Tuesday 23 June 2015

Duwayne Brooks and Censorship

It’s been reported in the national press that Duwayne Brooks, the best friend of the late Stephen Lawrence, has accused Scotland Yard of breaking a pledge to hand over all material officers have collected on him since the 1993 racist killing of Stephen and are still hiding details of an alleged spying mission against those close to the murdered teenager.

Mr Brooks received three pages of ­intelligence reports from the Metropolitan Police. but they were so heavily redacted, which is clever-clever speak for censored, such that only four sentences were visible despite, as Mr Brooks says, “The ­Commissioner (of the Metropolitan Police) promised they would be open and transparent and said they would provide copies of documents held on me. Instead they sent me this stuff which is a waste of time.”

A Metropolitan Police spokesman is reported as saying: “We made an undertaking to disclose material held on Mr Brooks to his solicitor. As explained, it was redacted to protect ­sensitive information.”

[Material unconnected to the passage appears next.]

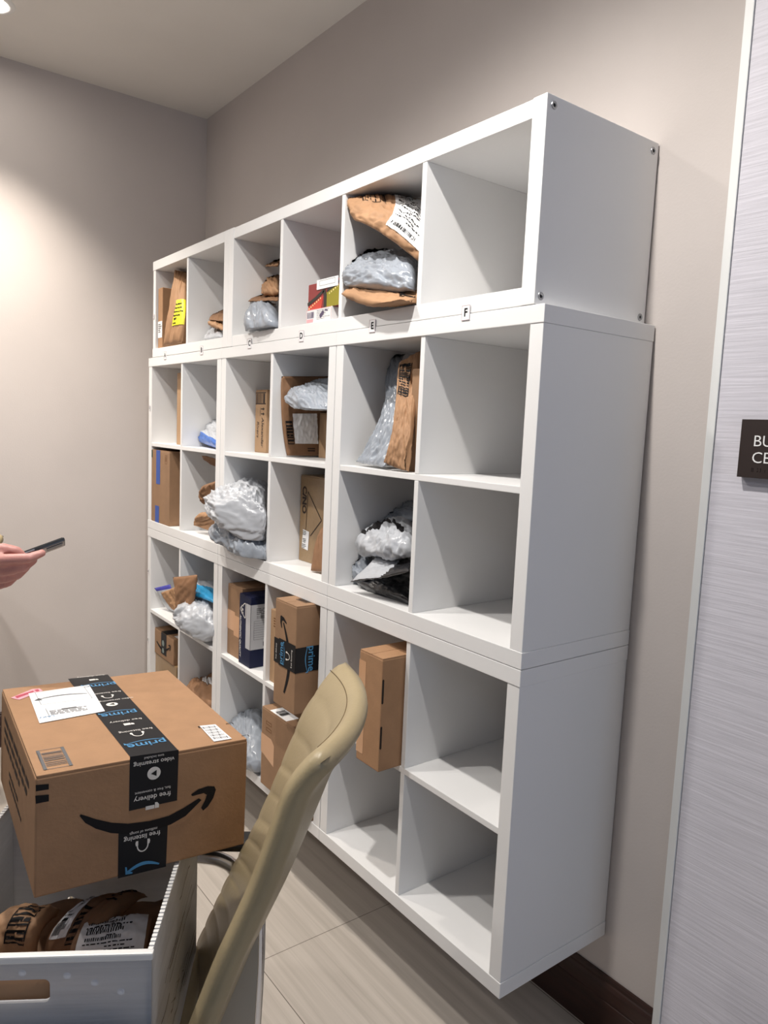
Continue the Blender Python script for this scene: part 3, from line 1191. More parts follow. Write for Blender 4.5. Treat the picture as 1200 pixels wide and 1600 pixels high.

Whatever the ‘sensitive information’ is I have no idea but the impression given by this failure to be ‘open and ­transparent’ in the disclosure of information can do nothing but reinforce the view that the police have something to hide.

In  June 2013 on the Channel 4 TV program ‘Dispatches’,  Peter Francis, who was said to be a member of the Met’s  Special Demonstration Squad, claimed that as no ‘dirt’ could be found on the Stephen Lawrence family the SDS should instead attempt to ‘smear’ Mr Brooks. 

The Herne Report, (Operation Herne, Operation Trinity, report 2) itself also ‘redacted’ and compiled on a ‘neither confirm or deny basis’ by the Chief Constable of Derbyshire Police, found that there was no evidence to support the allegation made by Peter Francis that he had been tasked to smear Mr Brooks, in which case why the need to censor so heavily the documents supplied to him?

In the Macpherson Report, Sir William Macpherson, said “seeking to achieve trust and confidence through a demonstration of fairness will not in itself be sufficient. It must be accompanied by a vigorous pursuit of openness and accountability.”

Goodness knows the Metropolitan Police did enough wrong in the Stephen Lawrence case without now adding to their ruined reputation by censoring material to the point where it is, as Mr Brooks says, “a waste of time”.